Science fiction films are the least likely venue for any kind of song, but the torturous, downright moronic lyrics for the sappy, irrelevant and unnecessary love song sung over the opening credits of RIDERS TO THE STARS takes the cake.
Follow the bouncing meteor:
>Riders to the stars,
That is what we are,
Every time we kiss in the night.
Jupiter and Mars
Aren't very far
Any time you're holding me tight.
Your embrace
Changed time and place
Hurled in space were we!
And now we're whirling past the moon,
Far away from Earth,
Just the way I dreamed love would be.
Riders to the stars are we.<
I don't blame them for hurling in space, listening to that one.
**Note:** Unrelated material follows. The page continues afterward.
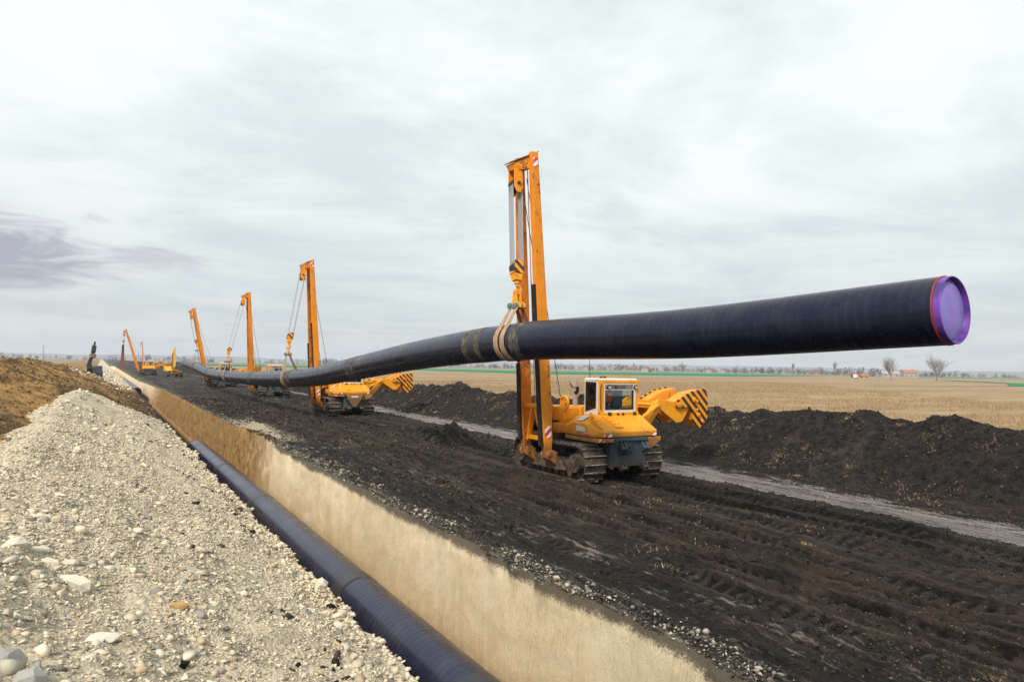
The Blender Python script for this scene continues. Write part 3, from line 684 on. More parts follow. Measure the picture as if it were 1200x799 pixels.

Of course, the printed word is a poor substitute for the full effect of "vocalist" (as she's credited) Kitty White, putting her all into Leon Pober's romantic and sensitive lyrics, in a tune written by the aptly-named composer, Harry Sukman.
And yet, there's something oddly fitting to this dreadful dirge, heard as the credits are shown over a not-bad illustration of the upper portion of the Earth as if seen from orbit. It's really all very 1954, and somehow, amid the inappropriate dopiness of these awful lyrics, you do get a sense from the music itself of the lure and mystery of space as it must have seemed to people just then awakening to the distant possibilites of spaceflight.
Anyway, next time, listen to the terrible song, but see if the melody doesn't spook you a little with a hint of the remoteness, the unknown, and -- dare I say it? -- the romance of the unexplored outer reaches beyond this planet, in those dim pre-beginnings of space travel.